Dans ces conditions, pourquoi le président tchadien a-t-il misé sur Hemedti au risque d’être fragilisé et désavoué par une grande partie de sa population et de son armée ?
Plusieurs arguments sont avancés : sa mère étant Gorane, il ne serait pas considéré comme faisant partie du puissant clan Zaghawa, même si son père l’était, ce qui influencerait ses alliances ; l’influence de ses proches comme son ami Youssouf Boy. Si ce dernier a été limogé de son titre de conseiller il y a quelques mois, des soutiens indéfectibles des RSF sont encore présents aux côtés du chef de l’Etat. Il s’agit notamment du maire de la ville d’Amdjarass, proche du frère d’Hemedti, du chef de la sécurité présidentielle ou encore du général chargé de la sécurité aux frontières.

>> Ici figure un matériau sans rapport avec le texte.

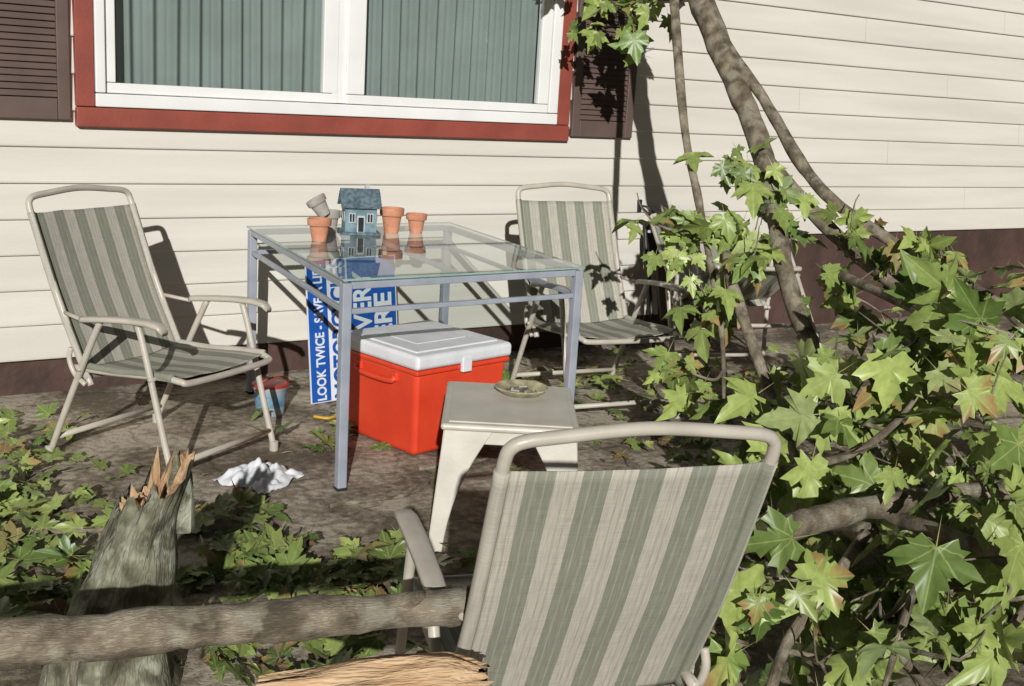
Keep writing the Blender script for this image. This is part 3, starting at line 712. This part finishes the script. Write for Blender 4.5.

Mais en réalité, il semble que la véritable raison soit à chercher du côté des fonds que déversent sans compter les Emirats arabes unis pour soutenir les RSF. Grâce à cette manne, le Tchad est devenu une base arrière de la milice soudanaise, une grande partie de son approvisionnement, armement, véhicules et même des drones à longue portée transite soit par l’aéroport d’Amdjarass, soit par Adré, deux villes frontalières avec le Soudan. En plus d’être remercié financièrement, les autorités de Ndjamena prélèvent une dime sur le matériel fourni par les Emiratis. Elles se rémunèrent également en fournissant le carburant aux RSF (en leur faisant payer 5 fois le prix). Et comme, selon le dicton, l’argent n’a pas d’odeur, d’importants commerçants zaghawas approvisionnent les troupes de RSF en carburant via la frontière d’Adré. La générosité des Emirats ne semble pas avoir de limite. En octobre 2024, alors qu’Emmanuel Macron venait de refuser une aide budgétaire à Ndjamena, Abou Dhabi a prêté 500 millions de dollars à taux zéro au gouvernement tchadien.
Si ces fonds massifs émiratis à destination d’Hemedti et de ses soutiens entretiennent un conflit destructeur et font courir des risques à toute la région, ils n’enrayent pas, pour autant et pour l’instant, l’affaiblissement des RSF. Comme toujours dans ces circonstances, des éléments de la milice commencent à fuir, notamment pour rejoindre la Libye du maréchal Haftar ou encore la République centrafricaine.
Non sans raison, Mahamat Déby s’inquiète de la situation. Le 17 octobre dernier, lors d’un meeting devant ses troupes le chef d’état-major de l’armée soudanaise avait déclaré que lorsqu’il en aura fini avec les RSF, il attaquera le Tchad. A la mi-janvier 2025, selon un proche de la présidence, le Président tchadien a envoyé un émissaire en Egypte pour essayer de négocier avec al-Burhan et n’a obtenu qu’une fin de non-recevoir. Cependant, il paraît évident que le gouvernement soudanais n’interviendra pas directement. Ce sont les rebelles tchadiens actuellement au Soudan aux côtés des SAF qui devraient entrer à Ndjamena, via Amdjarass et Abéché. Sur les réseaux sociaux, des comptes font déjà état d’attaques imminentes. S’il faut rester prudent, ces alertes correspondantes néanmoins à ce que rapportent des contacts tchadiens. La chute de Ndjamena couperait les RSF de cette base arrière et les affaiblirait dans la bataille du Darfour.
Ce n’est pas la première fois que des rebelles tchadiens attaqueraient la capitale. Ce fut le cas par le passé, à plusieurs reprises, notamment en 2006 et 2008. Ces mouvements sont toujours partis du Soudan. Mais d’une part, Mahamat Déby n’a ni la stature politique, ni l’habilité politique de son père ; d’autre part, le pouvoir de Ndjamena a été sauvé à chaque fois grâce à l’intervention des militaires français. Or, le 30 janvier 2025, les derniers soldats français encore présents au Tchad sont partis. Des militaires turcs se sont très vite installés dans les anciennes bases de l’armée française à Abéché et à Faya-Largeau, mais ils ne sont là qu’en tant que fournisseurs et opérateurs de drones, ils ne seront donc d’aucun secours. D’autant que si Ankara est très présente au Tchad, elle est aussi un soutien du général Al-Burhan.